Total capital intensity across the full 150,000 tpa project is estimated at approximately $21,900 per tonne of annual LCE, with Stage 1 capital intensity at approximately $22,000 per tonne. The sustaining capital requirement for the life of project averages approximately $324/t LCE.

It is worth noting that Salta provincial royalties are not included in the AISC figure and represent an additional cost of $217–$463/t depending on the prevailing lithium carbonate price ($12,000–$20,000/t range). At the $18,000/t base case, this adds roughly $300–$350/t on top of the stated $5,351/t AISC.

Next Steps

With Stage 1 environmental approval in hand, Lithium Argentina and Ganfeng are now advancing the RIGI application, which is targeted for submission in H1 2026. A full NI 43-101 compliant technical report and Technical Report Summary (TRS) under SEC Regulation S-K Subpart 1300 are expected to be filed within 45 days of the November 10, 2025 press release.

Financing for Stage 1 is being jointly advanced by the two partners, with options under consideration including project debt, offtake agreements and minority equity investments.

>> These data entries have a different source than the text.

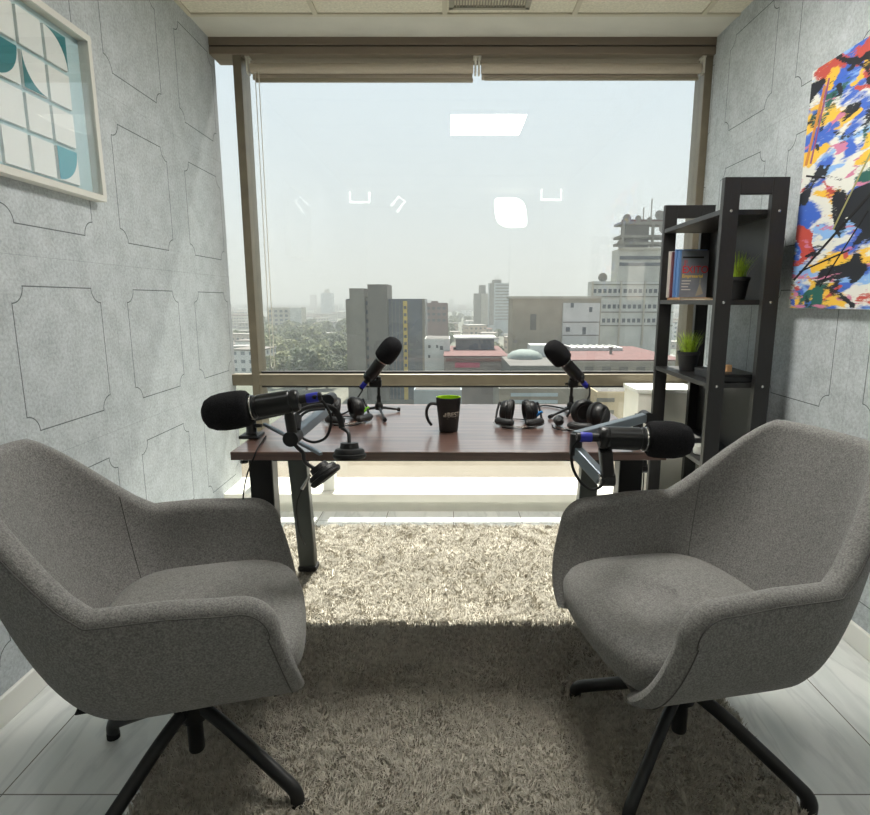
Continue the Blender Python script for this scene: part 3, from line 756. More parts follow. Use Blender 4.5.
k1 = Mx @ V((.014, 0, -.026))
MB().bar(e2+V((.012, -.005, .012)), k1, .030, .026, up=(0, 1, 0)).build('mount_clip', M['black_plastic'], t, bevel=.005)
cable(t, [q]+[L(at_y(u, v, 1.335)) for u, v in [(581, 438), (573, 447), (572, 464), (579, 480), (590, 489), (600, 487), (605, 480)]], .0034)
MB().box((-.02, -.02, -.085), (.03, .02, -.031)).build('clamp_jaw', M['black_metal'], t, bevel=.003)
J(t, (.022, -.0, -.095), .016, .025, 'X', nm='clamp_screw')
cable(t, [(.03, .02, -.03), (.035, .02, -.15), (.033, .03, -.40), (.03, .06, -.69)], .0022)

# ------------------------------------------------------------------ headphones
def headphones(label, loc, rz, tape, group='black studio headphones', sc=1.0):
    """lying on the desk: headband flat towards local -y, ear cups standing at the ends"""
    t = thing('headphones', label, 'headphones', loc, rz, group=group); t.scale = (sc, sc, sc)
    rx, ry = .082, .085; z0 = .019
    def arc(a0, a1, n, k=1.0, z=z0): return [(rx*k*cos(a), -.01-ry*k*abs(sin(a))**.8, z) for a in [a0+(a1-a0)*i/n for i in range(n+1)]]
    for a0, a1 in ((.12*pi, .42*pi), (.58*pi, .88*pi)):
        MB().tube(arc(a0, a1, 10), [.009]+[.015]*9+[.009], 12, sy=.8).build('headband_pad', M['leather'], t, smooth=True)
    MB().tube(arc(.04*pi, .96*pi, 24, 1.09, .007), .0022, 8).build('headband_wire', M['chrome'], t, smooth=True)
    for s in (-1, 1):
        Mc = Matrix.Translation((s*.040, .01, .043)) @ Matrix.Rotation(s*R(12), 4, 'Z') @ Matrix.Rotation(s*R(-6), 4, 'Y')
        cu = MB().lathe([(.0, s*.024), (.027, s*.023), (.034, s*.016), (.036, s*.006), (.036, s*.0)], 28, axis='X').build('ear_cup', M['black_plastic'], t, smooth=True, M=Mc)
        MB().lathe([(.036, s*-.001), (.042, s*-.004), (.0425, s*-.012), (.038, s*-.020), (.030, s*-.021), (.022, s*-.012), (.0, s*-.010)], 28, axis='X').build('ear_pad', M['leather'], cu, smooth=True)
        MB().tube(spline([(s*.068, .012, .070), (s*.076, -.004, .045), (s*.080, -.02, .02)], 6), .0042, 8).build('yoke', M['black_plastic'], t, smooth=True)
        MB().tube([(s*.060, .012, .066), (s*.070, .012, .070)], .006, 8).build('hinge', M['black_plastic'], t, smooth=True)
    if tape: MB().bar((.060, -.012, .030), (.082, -.002, .044), .014, .010).build('marker_tape', M[tape], t, bevel=.002)
    MB().tube(spline([(-.055, .02, .012), (-.03, .05, .004), (.03, .035, .004), (.06, -.05, .004), (.0, -.12, .004), (-.06, -.095, .004)], 8), .002, 6).build('cable', M['rubber'], t, smooth=True)
    return t
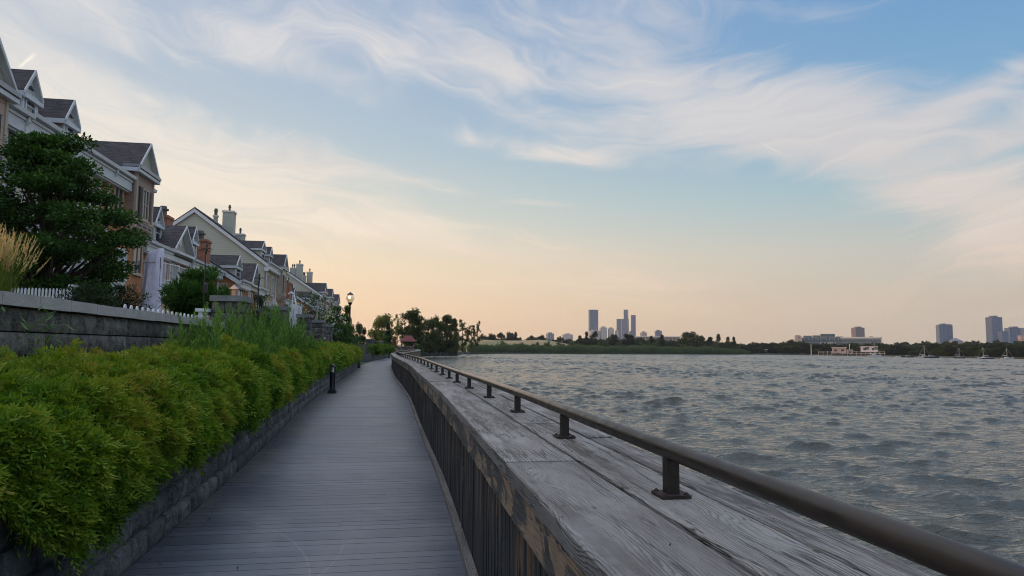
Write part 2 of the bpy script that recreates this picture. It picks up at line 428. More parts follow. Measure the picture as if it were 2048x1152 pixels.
def f_leaf(cols, trans=.28, rough=.5, clump=1.2):
    def fn(nt, b):
        u, v, _ = uvof(nt)
        n = nt.noise(geo3(nt), clump, 3., .6)
        t = u*.72 + nt.sm(n, .3, .7)*.28
        c = nt.ramp(t, [(i/(len(cols)-1), k) for i, k in enumerate(cols)])
        nt.put(b.inputs['Base Color'], c); b.inputs['Roughness'].default_value = rough
        b.inputs['Specular IOR Level'].default_value = .12
        tr = nt.node('ShaderNodeBsdfTranslucent'); nt.put(tr.inputs[0], nt.mix(1., c, (1.3, 1.4, .5, 1), 'MULTIPLY'))
        ms = nt.node('ShaderNodeMixShader'); ms.inputs[0].default_value = trans
        nt.l.new(b.outputs[0], ms.inputs[1]); nt.l.new(tr.outputs[0], ms.inputs[2])
        nt.l.new(ms.outputs[0], nt.n['Material Output'].inputs[0])
    return fn
mat('hedge_leaf', f_leaf([(.007, .026, .005), (.024, .074, .009), (.068, .148, .014), (.155, .24, .022), (.25, .26, .035), (.22, .12, .035)], .3))
mat('weed_leaf', f_leaf([(.022, .075, .018), (.055, .14, .028), (.10, .20, .04), (.17, .27, .055)], .3))
mat('tree_leaf', f_leaf([(.014, .040, .011), (.030, .078, .018), (.060, .125, .028), (.13, .20, .05)], .22, .65))
mat('shrub_leaf', f_leaf([(.02, .055, .015), (.04, .10, .02), (.08, .15, .03)], .25))
mat('dark_leaf', f_leaf([(.010, .022, .010), (.018, .038, .014), (.03, .055, .02)], .12))
mat('park_leaf', f_leaf([(.020, .038, .010), (.045, .070, .016), (.095, .125, .028)], .2, .6, .15))
mat('pale_leaf', f_leaf([(.07, .09, .02), (.15, .175, .04), (.25, .26, .07)], .3, .6, .15))
mat('far_leaf', f_leaf([(.012, .022, .013), (.022, .036, .018), (.036, .05, .022)], .1, .7, .05))
mat('reed_leaf', f_leaf([(.035, .065, .032), (.07, .11, .048), (.12, .16, .07)], .2, .7, .08))
mat('straw', f_leaf([(.38, .25, .13), (.55, .40, .22), (.68, .54, .33)], .3))
mat('grass_blade', f_leaf([(.05, .09, .02), (.10, .15, .03), (.19, .21, .06)], .3))
mat('blossom', f_leaf([(.5, .5, .5), (.7, .7, .68)], .3))
mat('bark', lambda nt, b: f_stone(nt, b, (.03, .024, .02, 1), (.09, .075, .06, 1), (.06, .07, .04, 1), .3, 12.))

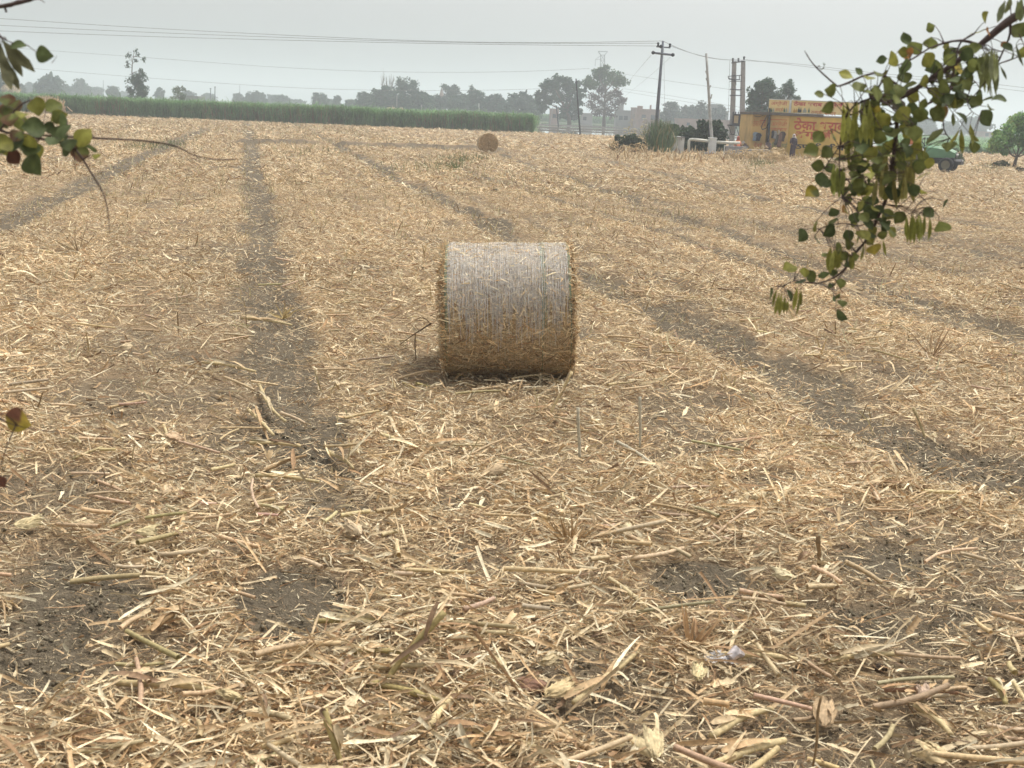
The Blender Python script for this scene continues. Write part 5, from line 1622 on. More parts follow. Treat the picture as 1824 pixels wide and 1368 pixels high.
# ------------------------------------------------------------------ roadside branches hanging into the view
DG, MG, YG, YE, OR, BR = (.085, .11, .045), (.145, .165, .052), (.25, .25, .06), (.42, .34, .06), (.34, .17, .06), (.13, .06, .04)


class Branch:
    def __init__(s, Y): s.Y = Y; s.tw = MB(); s.lf = NB(); s.pods = []; s.nodes = []

    def stem(s, pts, r0, r1, dy=0.0, n=14):
        q = [at(x, y, s.Y + dy + (p[0] if p else 0)) for (x, y, *p) in pts]
        out = []
        for i in range(n):
            f = i / (n - 1) * (len(q) - 1); k = min(int(f), len(q) - 2); u = f - k
            p0, p1, p2, p3 = q[max(k - 1, 0)], q[k], q[k + 1], q[min(k + 2, len(q) - 1)]
            out.append(.5 * (2 * p1 + (p2 - p0) * u + (2 * p0 - 5 * p1 + 4 * p2 - p3) * u * u + (3 * p1 - p0 - 3 * p2 + p3) * u ** 3))
        rr = [(r0 + (r1 - r0) * i / (n - 1)) * (1 + .12 * rng.normal()) for i in range(n)]
        s.tw.tube(out, rr, 7, (.08, .06, .055)); s.nodes += out

    def leaf(s, x, y, px, col, edge=None, depth=.1, L=1.1, face=.55, ax=None, attach=True):
        Yl = s.Y + rng.normal(0, depth)
        c = at(x, y, Yl); size = px * Yl / F
        nn = min(s.nodes, key=lambda p: (p - c).length) if s.nodes else c + Vector((0, 0, .05))
        dirv = (c - nn)
        D = np.array(dirv.normalized() if dirv.length > 1e-4 else Vector((0, 0, -1))) * .8 + np.array([0, 0, -.35]) + rng.normal(0, .38, 3) * np.array([1, .7, 1])
        if ax is not None: D = np.array([ax[0], rng.normal(0, .15), ax[1]])
        D = D / np.linalg.norm(D)
        N = np.array([rng.normal(0, face), -1, rng.normal(0, face) + .2])
        R, C = 9, 5
        prof = np.array([[.06, .55, .86, .99, 1., .9, .68, .36, .02]])
        V, Q = strips(np.array([tuple(c)]), D[None], N[None], np.array([size * L * .93]), np.array([size * .92]), np.array([size * rng.normal(.02, .07)]), np.array([rng.normal(0, .18)]), R, C, .16 + .1 * rng.random(), prof)
        cc = np.array(col) * (.75 + .5 * rng.random())
        colr = np.tile(cc, (R, C, 1))
        colr[:, C // 2] = cc * 1.25
        if edge is not None:
            k = rng.integers(0, 3)
            if k != 1: colr[-4:, :] = colr[-4:, :] * .25 + np.array(edge) * .75
            if k != 2: colr[:, -2:] = colr[:, -2:] * .3 + np.array(edge) * .7
            if k == 1: colr[:, :1] = edge
        s.lf.add(V, Q, colr.reshape(-1, 3))
        if attach:
            base = Vector(V.reshape(R, C, 3)[0, C // 2])
            d = base - nn
            if d.length < .32:
                mid = nn + d * .5 + Vector((0, 0, .05 * d.length))
                s.tw.tube([nn, mid, base], [.0016, .0011, .0008], 4, (.1, .09, .05))

    def pod(s, x1, y1, x2, y2, w, col=YG, depth=.1):
        Yl = s.Y + rng.normal(0, depth)
        a, b = at(x1, y1, Yl), at(x2, y2, Yl + rng.normal(0, .03))
        D = np.array(b - a); l = np.linalg.norm(D)
        V, Q = strips(np.array([tuple((a + b) / 2)]), D[None], np.array([[rng.normal(0, .5), -1, rng.normal(0, .2)]]), np.array([l]), np.array([w * Yl / F]), np.array([l * rng.normal(0, .05)]), np.array([rng.normal(0, .4)]), 8, 3, .2, np.array([[.12, .4, .75, 1, .95, 1, .6, .1]]))
        cc = np.array(col) * (.75 + .5 * rng.random())
        cr = np.tile(cc, (8, 3, 1)); cr[3:6, 1] *= .75
        s.pods.append((V, Q, cr.reshape(-1, 3)))
        nn = min(s.nodes, key=lambda p: (p - a).length)
        if (nn - a).length < .3: s.tw.tube([nn, (nn + a) / 2 + Vector((0, 0, .008)), a], [.0012, .0009, .0007], 4, (.1, .09, .05))

    def finish(s, name, label, loc, cat='branch'):
        root = thing(name, label, cat, loc)
        s.tw.build('twig', TWIG, root, True)
        if s.lf.V: s.lf.build('leaves', BLEAF, root, True)
        for (V, Q, c) in s.pods[-100:]: np_mesh('seed_pod', V, Q, c, BLEAF, root, True)
        if len(s.pods) > 100:
            nb = NB()
            for q in s.pods[:-100]: nb.add(*q)
            tag(nb.build('seed_pod_cluster', BLEAF, root, True), kind='stuff')
        return root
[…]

The companies are also continuing to integrate the Pozuelos and Pastos Grandes resource estimates into a unified hydrological model, which will be used to support further technical work ahead of Stage 1 development.

Definitive joint venture agreements are being finalised, subject to customary board and regulatory approvals. Upon closing, Ganfeng will hold 67% and Lithium Argentina 33% of PPG, with ownership determined by resources, capital contributions and technology inputs.

References

  1. Lithium Argentina AG, “Lithium Argentina and Ganfeng Announce PPG Scoping Study Results and Stage 1 Environmental Approval,” Press Release, November 10, 2025.